Handling code that needs to behave differently on subsequent calls during the
test can be tricky. For example you may have a function that needs to raise
an exception the first time it is called but returns a response on the second
call (testing retry behaviour).

One approach is to use a :attr:`side_effect` function that replaces itself. The
first time it is called the `side_effect` sets a new `side_effect` that will
be used for the second call. It then raises an exception:

.. doctest::

    >>> def side_effect(*args):
    ...   def second_call(*args):
    ...     return 'response'
    ...   mock.side_effect = second_call
    ...   raise Exception('boom')
    ...
    >>> mock = Mock(side_effect=side_effect)
    >>> mock('first')
    Traceback (most recent call last):
      ...
    Exception: boom
    >>> mock('second')
    'response'
    >>> mock.assert_called_with('second')
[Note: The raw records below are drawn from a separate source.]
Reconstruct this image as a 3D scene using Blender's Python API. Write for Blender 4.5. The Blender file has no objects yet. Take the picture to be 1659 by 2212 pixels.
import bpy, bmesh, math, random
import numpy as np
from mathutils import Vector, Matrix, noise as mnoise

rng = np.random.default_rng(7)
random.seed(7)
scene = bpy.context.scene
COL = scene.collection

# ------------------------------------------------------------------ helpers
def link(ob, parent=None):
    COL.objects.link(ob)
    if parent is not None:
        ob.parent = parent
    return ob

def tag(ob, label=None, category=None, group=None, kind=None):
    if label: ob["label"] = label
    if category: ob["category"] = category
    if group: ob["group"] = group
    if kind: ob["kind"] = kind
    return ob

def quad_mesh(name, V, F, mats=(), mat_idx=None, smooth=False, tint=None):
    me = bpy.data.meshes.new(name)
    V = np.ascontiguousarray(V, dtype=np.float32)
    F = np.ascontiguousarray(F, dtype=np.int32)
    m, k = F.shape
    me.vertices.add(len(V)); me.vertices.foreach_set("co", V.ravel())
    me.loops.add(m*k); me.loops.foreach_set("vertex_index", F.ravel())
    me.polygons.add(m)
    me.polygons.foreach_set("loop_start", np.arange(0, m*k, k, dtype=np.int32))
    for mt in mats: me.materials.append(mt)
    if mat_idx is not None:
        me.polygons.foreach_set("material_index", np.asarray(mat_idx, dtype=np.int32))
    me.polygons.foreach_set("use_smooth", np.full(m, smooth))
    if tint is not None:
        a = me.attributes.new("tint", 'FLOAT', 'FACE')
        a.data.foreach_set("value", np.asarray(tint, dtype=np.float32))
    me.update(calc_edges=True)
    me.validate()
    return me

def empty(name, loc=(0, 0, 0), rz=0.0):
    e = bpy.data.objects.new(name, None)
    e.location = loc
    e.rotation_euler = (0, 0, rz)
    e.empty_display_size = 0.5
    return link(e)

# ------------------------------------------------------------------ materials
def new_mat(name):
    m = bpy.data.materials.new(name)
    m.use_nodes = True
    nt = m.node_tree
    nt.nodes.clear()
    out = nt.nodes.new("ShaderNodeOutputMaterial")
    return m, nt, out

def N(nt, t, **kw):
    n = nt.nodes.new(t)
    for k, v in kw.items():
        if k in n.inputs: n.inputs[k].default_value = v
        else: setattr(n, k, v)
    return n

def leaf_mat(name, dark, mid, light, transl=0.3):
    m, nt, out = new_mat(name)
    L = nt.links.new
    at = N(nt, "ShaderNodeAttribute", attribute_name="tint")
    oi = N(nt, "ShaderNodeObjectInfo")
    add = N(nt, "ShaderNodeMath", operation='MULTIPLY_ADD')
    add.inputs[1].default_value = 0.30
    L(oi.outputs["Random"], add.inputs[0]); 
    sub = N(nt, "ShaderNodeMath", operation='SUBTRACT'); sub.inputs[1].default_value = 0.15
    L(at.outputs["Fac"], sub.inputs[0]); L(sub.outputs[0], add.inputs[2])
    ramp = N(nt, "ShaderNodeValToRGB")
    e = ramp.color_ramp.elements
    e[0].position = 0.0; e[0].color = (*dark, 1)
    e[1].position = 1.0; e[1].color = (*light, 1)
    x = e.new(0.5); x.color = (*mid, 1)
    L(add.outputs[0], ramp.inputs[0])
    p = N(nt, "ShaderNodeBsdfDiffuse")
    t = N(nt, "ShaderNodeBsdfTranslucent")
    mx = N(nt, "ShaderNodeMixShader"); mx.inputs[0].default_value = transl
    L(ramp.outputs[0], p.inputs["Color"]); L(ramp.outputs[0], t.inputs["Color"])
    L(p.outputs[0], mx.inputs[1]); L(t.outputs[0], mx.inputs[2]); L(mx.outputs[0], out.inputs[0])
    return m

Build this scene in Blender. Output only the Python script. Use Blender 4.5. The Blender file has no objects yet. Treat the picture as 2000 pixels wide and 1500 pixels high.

Another perfectly valid way would be to pop return values from a list. If the
return value is an exception, raise it instead of returning it:

.. doctest::

    >>> returns = [Exception('boom'), 'response']
    >>> def side_effect(*args):
    ...   result = returns.pop(0)
    ...   if isinstance(result, Exception):
    ...     raise result
    ...   return result
    ...
    >>> mock = Mock(side_effect=side_effect)
    >>> mock('first')
    Traceback (most recent call last):
      ...
    Exception: boom
    >>> mock('second')
    'response'
    >>> mock.assert_called_with('second')

Which approach you prefer is a matter of taste. The first approach is actually
a line shorter but maybe the second approach is more readable.